Thursday, 22 November 2012

Nat Trophy Ipswich

Here are a few lunch break ramblings re yesterday.

The learning curve for most things in life is typically steep at the bottom, and flattens of as time goes on. Yesterday caused me to reassess this. Part of the appeal for me of CX is it’s harshness but yesterday’s Nat. Trophy was without doubt one of those races I’ll not forget. Something else.

The evening before, Paul, Carolyn, Heather and I were in a Suffolk pub eating home cooked pub food and enjoying a couple of pints by an open fire. Twelve hours later we were supposedly warming up in near freezing torrential rain on a course that was ninety-five percent ankle deep mud.

After riding two practice laps, we were drenched in cold mud and looking like two blokes about to be sent to the gallows. As we went to the gridding pens at fifteen minutes to go, the cold set in. This was despite being waterproofed up until about two minutes to go. This time, I excelled myself and actually managed to check my gridding position, 51st from 69 entrants. Paul was one row back at 54th. As the gun went for the first 200m of tarmac the peleton wound up to about 30mph before swinging off onto probably the most heavily mud flooded parts of the course. The only way I can possibly describe what happened then, was basically someone threw a bucket of cold water over me with three kilos of mud dissolved in it. Paul performed his trademark awesome start and came streaking past whilst my plucked turkey legs flailed around but consistently lost places. 

Without doubt, the first lap was the most savage effort I have made on a bike in a long time. I don’t wear a heart monitor but I am absolutely sure that I would have exceeded anything I’ve seen thus far in 2012!, well into the 180's. Into the second lap, I managed to pick my way through and up to a small group containing Paul. I'd like to say I settled into a things, but it was manic. After a lap of us sharing the work, and 'enjoying' riding as a pair, our group fragmented and I was away on my own before catching another rider who I rapidly realised to be stronger than me. I did my best to contribute but in honesty, all I could offer was a few moments of recovery time for him as we did our best to limit our losses and pick off the odd rider. 

As the race progressed, we collected another couple of riders who managed to jump on the back of us as we came by. By this time, from listening to Hugh Porter on the PA, I was now thinking that I might be somewhere roughly 25th to 35th place. Effectively, this meant that for a pleb like me there was everything to race for. A top thirty would give me a few points that might move me up the grid. Into the penultimate lap I started thinking about how I might make a surge to split the group up - I’m not capable of anything sudden enough to be called an attack. Then it happened, a crash in front of me on the one bit of single track with no way round. Damn.

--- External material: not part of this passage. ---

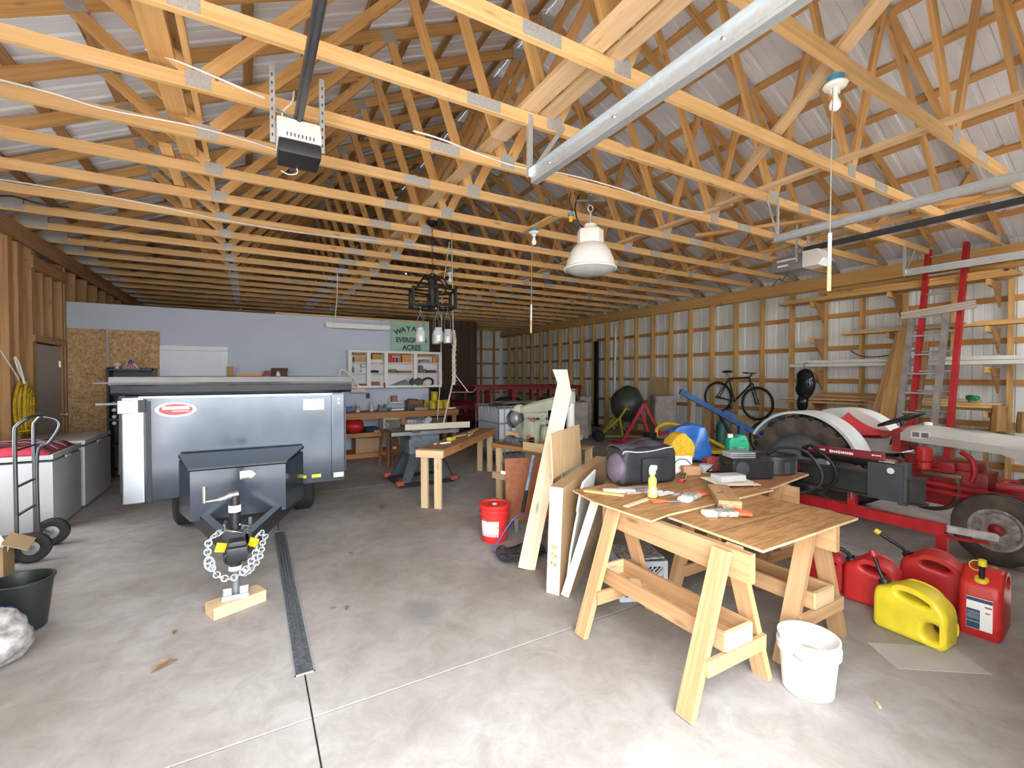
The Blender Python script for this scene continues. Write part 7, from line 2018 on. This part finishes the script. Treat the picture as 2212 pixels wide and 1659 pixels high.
# boards and poles against the wall
for k, (y, wd, h, m, lb) in enumerate(((8.52, 0.60, 1.54, PLYPALE, 'plywood sheet leaning on the wall studs behind the mixer'), (6.95, 0.20, 0.95, PLYPALE, 'narrow plywood strip leaning under the bicycle rear wheel'), (6.55, 0.28, 0.80, OSB, 'strand board offcut leaning under the bicycle'), (6.05, 0.50, 0.72, PLYPALE, 'broad plywood offcut leaning under the bicycle front wheel'), (7.35, 0.12, 1.2, WHITE, 'white trim board leaning by the blue hoist'))):
    o = B().box((0, 0, h / 2), (0.015, wd, h)).o('leaning_board', m, None, None, loc=(9.24, y, 0.0), rot=(0, R(5), 0))
    tag(o, lb, 'board', 'boards leaning on the long wall')
tag(B().box((0, 0, 1.32), (0.07, 0.16, 2.64), bev=0.01).box((0, 0, 0.02), (0.16, 0.24, 0.04), bev=0.01).o('black_post', BLACK, None, None, loc=(9.28, 10.9, 0)), 'tall black post standing against the studs', 'post')
tag(B().cyl((0, 0, 0), (0.06, 0, 3.0), 0.03, n=14).cyl((0, 0, 0), (0, 0, 0.06), 0.036, n=14).o('white_pipe', WHITEPL, None, 40, loc=(9.26, 10.08, 0)), 'tall white pipe standing beside the black post', 'pipe')
tag(B().lathe([(0, 0), (0.10, 0), (0.105, 0.02), (0.105, 0.52), (0.06, 0.60), (0.03, 0.62), (0.03, 0.68), (0, 0.68)], 20).o('gas_cylinder', mat('teal green paint', (0.03, 0.17, 0.15), 0.45, var=0.1), None, 40, loc=(8.55, 6.05, 0)), 'teal green gas cylinder below the bicycle', 'gas cylinder')
t = thing('wall_bench', 'low brown board bench along the wall behind the tractor', 'bench', (9.1, 3.6, 0))
B().box((0, 0, 0.78), (0.36, 3.0, 0.03)).o('top', BROWN, t)
for y in (-1.4, 0, 1.4):
    board('leg', (-0.12, y, 0), (-0.12, y, 0.765), 0.08, 0.04, BROWN, t, up=(0, 1, 0))
tag(B().lathe([(0, 0), (0.06, 0), (0.065, 0.10), (0.03, 0.14), (0.03, 0.17), (0, 0.17)], 16).o('grey_jug', mat('cloudy grey plastic', (0.36, 0.37, 0.37), 0.5), None, 40, loc=(8.99, 4.30, 0.797)), 'cloudy grey jug on the wall bench under the garment bag', 'jug')
for k, (y, r_, h, lb) in enumerate(((2.10, 0.11, 0.36, 'tall split log standing by the rack post'), (1.86, 0.10, 0.28, 'shorter split log standing past the tall one'))):
    b = B().lathe([(0.0, 0), (r_, 0), (r_ * 0.95, h * 0.5), (r_ * 0.8, h), (0, h)], 9, sx=1.0, sy=0.8).wobble(0.012, 9, k)
    tag(b.o('split_log', PINE_UP if False else wood('split log', (0.42, 0.25, 0.09), (0.30, 0.16, 0.05), axis=2), None, 25, loc=(9.08, y, 0.80)), lb, 'log', 'logs on the wall bench')

# engine hoist
t = thing('engine_hoist', 'blue folding engine hoist with a lifting hook', 'engine hoist', (7.75, 4.85, 0), R(-30))
def L2(p):
    v = Vector(p) - Vector((7.75, 4.85, 0))
    return Matrix.Rotation(R(30), 3, 'Z') @ v
A1, A2 = L2((6.56, 5.45, 1.30)), L2((7.93, 4.76, 0.47))
b = B().bar(A1, A2, 0.07, 0.085)
b.o('boom', BLUE, t)
B().bar(A1.lerp(A2, 0.02), A1.lerp(A2, 0.45), 0.055, 0.07).bar(A1.lerp(A2, 0.50) + Vector((0, 0, 0.05)), A1.lerp(A2, 0.62) + Vector((0, 0, 0.05)), 0.09, 0.10).o('boom_bracket', BLUE, t)
B().ring(A1 + Vector((0.03, 0, -0.07)), 0.03, 0.007, axis=(0, 1, 0), n=14).ring(A1 + Vector((0.02, 0, -0.15)), 0.035, 0.010, axis=(0, 1, 0), n=14, a0=-60, a1=210).o('lifting_hook', GREY, t, 60)
mp = A1.lerp(A2, 0.72)
B().bar((mp.x, mp.y, 0.08), mp, 0.08, 0.08).o('mast', BLUE, t)
B().tube([A1.lerp(A2, 0.45), (mp.x + 0.02, mp.y, 0.15)], 0.025, 10).o('ram', BLACK, t, 60)
for s in (-1, 1):
    B().bar((mp.x, mp.y + 0.05 * s, 0.10), (mp.x - 0.9, mp.y + 0.4 * s, 0.10), 0.06, 0.06).o('base_leg', BLUE, t)
    B().lathe([(0, -0.02), (0.045, -0.02), (0.045, 0.02), (0, 0.02)], 16, c=(mp.x - 0.88, mp.y + 0.39 * s, 0.045), axis=(0, 1, 0)).o('caster', BLACK, t, 40)
B().bar((mp.x, mp.y - 0.3, 0.10), (mp.x, mp.y + 0.3, 0.10), 0.06, 0.06).box((mp.x, mp.y - 0.3, 0.035), (0.05, 0.05, 0.07)).box((mp.x, mp.y + 0.3, 0.035), (0.05, 0.05, 0.07)).o('base_bar', BLUE, t)
# yellow tubular cart
t = thing('yellow_cart', 'yellow tubular frame cart behind the blue tarp bag', 'cart', (6.9, 5.55, 0))
B().tube(spline([(-0.50, 0.30, 0.45), (-0.47, 0.30, 0.62), (-0.30, 0.21, 0.70), (-0.05, 0.08, 0.64), (0.05, 0.0, 0.57), (0.48, -0.25, 0.33), (0.62, -0.32, 0.24)], 5), 0.035, 10).o('handle_tube', YEL, t, 60)
B().box((0.2, -0.05, 0.20), (0.9, 0.4, 0.06), rot=(0, 0, -0.5), bev=0.01).o('deck', YEL, t)
B().box((-0.62, 0.33, 0.40), (0.18, 0.16, 0.30), bev=0.02).box((-0.35, 0.2, 0.22), (0.5, 0.08, 0.06), rot=(0, 0, -0.5)).o('black_motor', BLACK, t, 40)
for x, y in ((0.52, -0.12), (0.40, -0.36), (-0.14, 0.25), (-0.26, 0.02)):
    B().lathe([(0, -0.03), (0.085, -0.03), (0.085, 0.03), (0, 0.03)], 18, c=(x, y, 0.085), axis=(0.48, 0.88, 0)).o('wheel', RUBBER, t, 40)
# cement mixer
t = thing('cement_mixer', 'dark green cement mixer drum on a lime yellow frame', 'cement mixer', (7.75, 8.15, 0), R(-30))
DR = mat('drum dark green', (0.065, 0.075, 0.06), 0.4, var=0.15, scale=6)
B().lathe([(0.0, -0.33), (0.20, -0.32), (0.32, -0.22), (0.39, -0.02), (0.40, 0.08), (0.36, 0.22), (0.26, 0.38), (0.24, 0.42), (0.22, 0.42), (0.2, 0.3)], 30, c=(0.12, 0.05, 0.86), axis=(0.35, 0.55, 0.75), cap1=False).o('drum', DR, t, 40)
fr = B().tube([(-0.55, -0.05, 0.12), (-0.12, -0.28, 0.58), (0.02, -0.32, 0.82)], 0.03, 8).tube([(-0.12, -0.28, 0.55), (-0.02, -0.25, 0.06)], 0.028, 8).tube([(0.02, -0.32, 0.82), (0.45, -0.15, 0.60), (0.60, 0.0, 0.05)], 0.028, 8).tube([(-0.55, -0.05, 0.12), (0.55, 0.0, 0.10)], 0.025, 8).tube([(-0.12, 0.28, 0.55), (-0.5, 0.1, 0.12)], 0.025, 8).tube([(-0.12, 0.28, 0.55), (0.3, 0.3, 0.05)], 0.025, 8)
fr.o('frame', YELGREEN, t, 60)
for y in (-0.14, 0.2):
    B().lathe([(0.04, -0.03), (0.11, -0.035), (0.13, 0.0), (0.11, 0.035), (0.04, 0.03), (0.0, 0.02)], 20, c=(-0.57, y, 0.13), axis=(0, 1, 0)).o('wheel', RUBBER, t, 40)
# red A-frame
t = thing('a_frame_stand', 'bright red triangular steel frame beside the cement mixer', 'steel frame', (7.83, 7.48, 0))
P1, P2, P3 = Vector((-0.04, 0.02, 0.93)), Vector((-0.47, 0.26, 0.05)), Vector((0.50, -0.30, 0.30))
b = B()
for a, c_ in ((P1, P2), (P2, P3), (P1, P3.lerp(P2, 0.22)), (P1.lerp(P2, 0.15), P3.lerp(P2, 0.45))):
    b.bar(a, c_, 0.07, 0.07)
b.o('frame', mat('cherry red paint', (0.52, 0.015, 0.05), 0.4, var=0.1), t)
B().bar(P3, (P3.x - 0.02, P3.y, 0.0), 0.06, 0.06).bar(P2, (P2.x - 0.03, P2.y + 0.3, 0.035), 0.06, 0.06).o('foot', MATS['cherry red paint'], t)
# dust sheets
DS = mat('dusty canvas', (0.50, 0.45, 0.41), 0.9, var=0.15, scale=5)
for k, (x, y, sx, sy, sz, rz, lb) in enumerate(((7.05, 9.02, 0.56, 0.45, 0.92, -30, 'pale canvas sheet draped over a box next to the mixer wheel'), (8.85, 7.85, 0.55, 0.35, 1.10, -30, 'tall pale canvas covered bundle behind the red frame'), (7.62, 9.45, 0.35, 0.35, 1.05, -20, 'narrow pale covered bundle between the wagon and the mixer'))):
    b = B().box((0, 0, sz / 2), (sx, sy, sz), bev=0.10, seg=4)
    bmesh.ops.subdivide_edges(b.bm, edges=b.bm.edges[:], cuts=2, use_grid_fill=True)
    b.wobble(0.05, 3.2, k * 3.1)
    for v in b.bm.verts:
        v.co.z = max(0.003, v.co.z)
    tag(b.o('dust_sheet', DS, None, 60, loc=(x, y, 0), rot=(0, 0, R(rz))), lb, 'dust sheet', 'covered bundles')
# IBC tank
t = thing('water_tank', 'white plastic tank in a steel cage on a pallet', 'tank', (4.38, 7.58, 0))
W2, D2, H2 = 0.57, 0.47, 1.02
B().box((0, 0, 0.58), (2 * W2 - 0.06, 2 * D2 - 0.06, 0.80), bev=0.06, seg=3).o('bladder', mat('milky tank plastic', (0.68, 0.72, 0.78), 0.45, var=0.04), t, 40)
b = B()
for k in range(10):
    x = -W2 + 2 * W2 * k / 9
    for s in (-1, 1):
        b.cyl((x, s * D2, 0.14), (x, s * D2, H2), 0.009, n=6)
for k in range(8):
    y = -D2 + 2 * D2 * k / 7
    for s in (-1, 1):
        b.cyl((s * W2, y, 0.14), (s * W2, y, H2), 0.009, n=6)
for z in (0.16, 0.42, 0.72, H2):
    for s in (-1, 1):
        b.cyl((-W2, s * D2, z), (W2, s * D2, z), 0.010, n=6).cyl((s * W2, -D2, z), (s * W2, D2, z), 0.010, n=6)
b.o('cage', mat('dull cage steel', (0.30, 0.31, 0.33), 0.5, metal=0.3), t, 40)
for y in (-0.4, 0, 0.4):
    B().box((0, y, 0.06), (1.14, 0.10, 0.12)).o('pallet_runner', GREY, t)
B().box((0, 0, 0.13), (1.14, 0.94, 0.02)).o('pallet_deck', GREY, t)
B().lathe([(0, 0), (0.09, 0), (0.09, 0.04), (0, 0.045)], 20, c=(0, 0, 0.98)).o('filler_cap', BLACK, t, 40)
tag(B().grid(lambda u, v: Vector(((u - 0.5) * 0.9, (v - 0.5) * 0.6, 0.035 + 0.03 * _n.noise(Vector((u * 5, v * 5, 2))))), 18, 12, 0.01).o('grey_tarp', mat('dull tarp', (0.30, 0.28, 0.26), 0.7, var=0.15), None, 60, loc=(4.48, 7.58, 1.03)), 'crumpled grey tarp on top of the caged tank', 'tarp')
# red stake wagon
t = thing('stake_wagon', 'dark red stake sided wagon behind the caged tank', 'wagon', (6.25, 10.6, 0))
for s in (-1, 1):
    yy = 0.75 * s
    for z in (1.27, 0.72):
        board('side_rail', (-1.62, yy, z), (1.60, yy, z), 0.05, 0.09, DKRED, t)
    for x in (-1.55, -1.2, -0.55, 0.2, 0.9, 1.55):
        board('stake', (x, yy, 0.5), (x, yy, 1.25), 0.10 if x == -0.55 else 0.06, 0.05, DKRED, t, up=(0, 1, 0))
for s in (-1, 1):
    for z in (1.27, 0.90):
        board('end_rail', (1.58 * s, -0.72, z), (1.58 * s, 0.72, z), 0.05, 0.09, DKRED, t)
B().box((0, 0, 0.52), (3.2, 1.5, 0.10)).o('deck', DKRED, t)
for x in (-1.05, 1.05):
    for s in (-1, 1):
        B().lathe([(0.12, -0.06), (0.21, -0.075), (0.25, -0.04), (0.25, 0.04), (0.21, 0.075), (0.12, 0.06), (0, 0.04)], 24, c=(x, 0.6 * s, 0.25), axis=(0, 1, 0)).o('wheel', RUBBER, t, 40)
    B().box((x, 0, 0.36), (0.1, 1.2, 0.26)).o('axle', BLACKM, t)
B().bar((-1.6, 0, 0.42), (-2.3, -0.1, 0.20), 0.06, 0.06).box((-2.3, -0.1, 0.10), (0.06, 0.06, 0.2)).o('tongue', DKRED, t)
for k, (x, y, sx, sy, sz, lb) in enumerate(((5.9, 10.4, 0.55, 0.35, 0.40, 'black rubbish bag loaded in the red wagon'), (7.2, 10.5, 0.45, 0.35, 0.34, 'second dark bag loaded in the red wagon'))):
    b = B().ball((0, 0, sz * 0.5), (sx, sy, sz * 0.55), 20).wobble(0.06, 4, k)
    zm = min(v.co.z for v in b.bm.verts)
    for v in b.bm.verts:
        v.co.z -= zm
    tag(b.o('rubbish_bag', mat('dull dark film', (0.035, 0.035, 0.04), 0.4, var=0.2), None, 50, loc=(x, y, 0.571)), lb, 'bag', 'bags in the wagon')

Forced to gazelle the fallen rider and loose time, I took the bell on my own and rode the final lap pretty much solo managing to pick off one of the Zepnat guys on the last lap. 

At the finish, we were pretty much unrecognisable with only teeth and eyes visible on many riders coming across the line. There was no way one could deny wheelsucking! In the end, I nearly made my coveted top thirty place….but not quite. 31st at 5.23. Paul had a couple of crashes and did a fantastic job of taking out about 20m of course fencing before finishing 42nd a short way behind. Very different to Abergavenny for me, I rode at the top of my game and could not have done any more. 

We rode back to the van, frozen, filthy and truly smashed. There was a quality moment where we sat there whilst Carolyn and Heather washed the bikes where we were in such a state it felt like the apocalypse had just happened. Ever being dry, warm, comfortable and clean might never be achieved. The end of the world might just have happened.

Half an hour later, we were on the A14 heading home tired, hungry and laughing at our stupidity doing all this. 

Special mention should be made of my ‘Gary Numan eye shadow’ look at Cambridge services. After a few funny looks, there was lots of face washing going on before enjoying a McRecovery meal.